En 1887, la Crandall fue uno de los primeros modelos comerciales de la historia. Tenía la característica de que, para imprimir, utilizaba un pequeño cilindro, del grosor de un dedo, que contenía 84 caracteres. En 1899, la Keystone ya se parecía bastante a todas las máquinas posteriores, puesto que marcaba los caracteres desde la parte posterior y proyectaba el papel desde abajo. También incorporaba el conocido como teclado QWERTY, cuya combinación de teclas había fijado Christopher Sholes en 1868 tras cientos de ensayos, y que se reveló tan perfecta que se convirtió en el estándar para las máquinas (y ordenadores) posteriores.
La aparición de los ordenadores
Ya en el siglo xx, otros nombres míticos fueron la Corona de 1920, totalmente portátil –que aparece en todas las películas de periodistas de los años 20 y 30– o los diferentes modelos que fue lanzando Olivetti. El siguiente paso fueron las máquinas de escribir eléctricas, que eliminaban la conexión mecánica directa entre las teclas y el elemento que golpeaba el papel. Algunas de las mejores fueron las que comercializó IBM, como la IBM Electric Typewriter de 1935, o ya en la década de los 60, la mítica Selectric.
Finalmente, el canto de cisne antes de desaparecer de la faz de la Tierra fueron las máquinas de escribir electrónicas, que incorporaban un mecanismo de plástico en forma de margarita, un disco con las letras moldeadas sobre el borde exterior de los «pétalos». Muchas empresas llegaron a fabricar algunos de estos híbridos entre máquina de escribir y procesador de textos antes de que los ordenadores acabaran sustituyendo definitivamente a las máquinas de escribir.
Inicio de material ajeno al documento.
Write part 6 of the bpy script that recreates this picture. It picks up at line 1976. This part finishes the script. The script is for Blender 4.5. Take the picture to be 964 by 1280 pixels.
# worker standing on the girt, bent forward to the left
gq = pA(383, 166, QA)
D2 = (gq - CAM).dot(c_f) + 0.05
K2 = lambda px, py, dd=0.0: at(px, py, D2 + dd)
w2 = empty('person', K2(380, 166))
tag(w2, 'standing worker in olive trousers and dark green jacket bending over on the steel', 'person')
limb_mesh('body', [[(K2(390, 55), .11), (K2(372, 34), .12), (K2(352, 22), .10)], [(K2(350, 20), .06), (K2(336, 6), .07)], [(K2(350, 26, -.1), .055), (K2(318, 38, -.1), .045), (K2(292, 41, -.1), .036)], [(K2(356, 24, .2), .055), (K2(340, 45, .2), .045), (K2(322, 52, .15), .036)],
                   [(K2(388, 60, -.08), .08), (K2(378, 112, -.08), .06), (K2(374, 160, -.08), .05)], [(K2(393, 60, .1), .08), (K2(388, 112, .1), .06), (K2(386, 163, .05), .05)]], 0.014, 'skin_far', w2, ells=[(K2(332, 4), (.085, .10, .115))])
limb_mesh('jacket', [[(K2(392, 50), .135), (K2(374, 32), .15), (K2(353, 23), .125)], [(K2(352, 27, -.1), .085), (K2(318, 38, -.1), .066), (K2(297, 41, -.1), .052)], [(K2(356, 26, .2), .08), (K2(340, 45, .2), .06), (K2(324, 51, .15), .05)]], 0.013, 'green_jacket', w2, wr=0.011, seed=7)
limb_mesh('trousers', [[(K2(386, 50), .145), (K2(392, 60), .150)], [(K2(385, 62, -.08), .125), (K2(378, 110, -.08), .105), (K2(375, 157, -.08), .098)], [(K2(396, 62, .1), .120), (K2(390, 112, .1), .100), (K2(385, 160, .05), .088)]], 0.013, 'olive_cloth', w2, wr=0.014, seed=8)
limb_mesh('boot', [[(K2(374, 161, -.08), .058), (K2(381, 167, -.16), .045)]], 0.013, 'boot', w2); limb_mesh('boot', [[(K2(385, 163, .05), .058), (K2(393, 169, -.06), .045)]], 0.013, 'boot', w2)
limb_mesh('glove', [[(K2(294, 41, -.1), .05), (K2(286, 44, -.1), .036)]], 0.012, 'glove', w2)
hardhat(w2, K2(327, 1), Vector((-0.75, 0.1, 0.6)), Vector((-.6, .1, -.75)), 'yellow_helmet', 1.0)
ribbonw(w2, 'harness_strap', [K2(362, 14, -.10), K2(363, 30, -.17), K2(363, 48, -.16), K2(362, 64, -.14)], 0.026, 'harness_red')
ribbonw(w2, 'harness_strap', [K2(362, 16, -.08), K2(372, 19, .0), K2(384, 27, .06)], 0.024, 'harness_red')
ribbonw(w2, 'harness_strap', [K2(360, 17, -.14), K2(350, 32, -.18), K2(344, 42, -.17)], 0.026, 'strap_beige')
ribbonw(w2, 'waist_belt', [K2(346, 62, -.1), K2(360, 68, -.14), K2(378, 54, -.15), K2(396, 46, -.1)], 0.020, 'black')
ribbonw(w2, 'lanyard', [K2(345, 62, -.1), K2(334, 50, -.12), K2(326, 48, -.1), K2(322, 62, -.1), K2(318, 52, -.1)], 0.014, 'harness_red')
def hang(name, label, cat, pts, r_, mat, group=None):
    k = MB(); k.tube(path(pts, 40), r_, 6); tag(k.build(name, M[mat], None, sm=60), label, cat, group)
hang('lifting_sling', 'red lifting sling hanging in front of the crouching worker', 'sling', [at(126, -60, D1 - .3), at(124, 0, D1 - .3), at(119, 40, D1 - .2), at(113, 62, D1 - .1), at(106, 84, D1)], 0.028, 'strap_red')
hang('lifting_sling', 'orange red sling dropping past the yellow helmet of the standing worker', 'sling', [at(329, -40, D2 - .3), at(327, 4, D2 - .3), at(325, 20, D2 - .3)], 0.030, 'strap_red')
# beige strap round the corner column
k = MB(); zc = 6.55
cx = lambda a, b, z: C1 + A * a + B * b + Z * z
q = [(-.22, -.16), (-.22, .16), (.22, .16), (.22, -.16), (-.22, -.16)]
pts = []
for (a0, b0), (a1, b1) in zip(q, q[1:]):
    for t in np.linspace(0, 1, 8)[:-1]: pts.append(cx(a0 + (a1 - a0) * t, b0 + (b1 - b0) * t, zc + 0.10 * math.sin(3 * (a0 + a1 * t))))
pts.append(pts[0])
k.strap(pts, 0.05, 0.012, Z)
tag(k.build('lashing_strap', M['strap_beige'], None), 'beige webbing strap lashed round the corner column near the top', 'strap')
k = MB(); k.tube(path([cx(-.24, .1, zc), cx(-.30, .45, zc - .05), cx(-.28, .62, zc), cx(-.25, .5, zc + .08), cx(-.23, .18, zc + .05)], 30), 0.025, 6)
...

Sí, las máquinas de escribir son hoy una tecnología totalmente obsoleta. Pero la revolución que supuso pasar de escribir a mano a escribir a máquina, y la importancia que tuvieron estas máquinas a lo largo del siglo xix y el siglo xx resulta difícil de imaginar. Y por supuesto, no hay que olvidar que llegará un día en que los procesadores de textos que utilizamos hoy en día también nos parecerán cosa poco menos que de la prehistoria.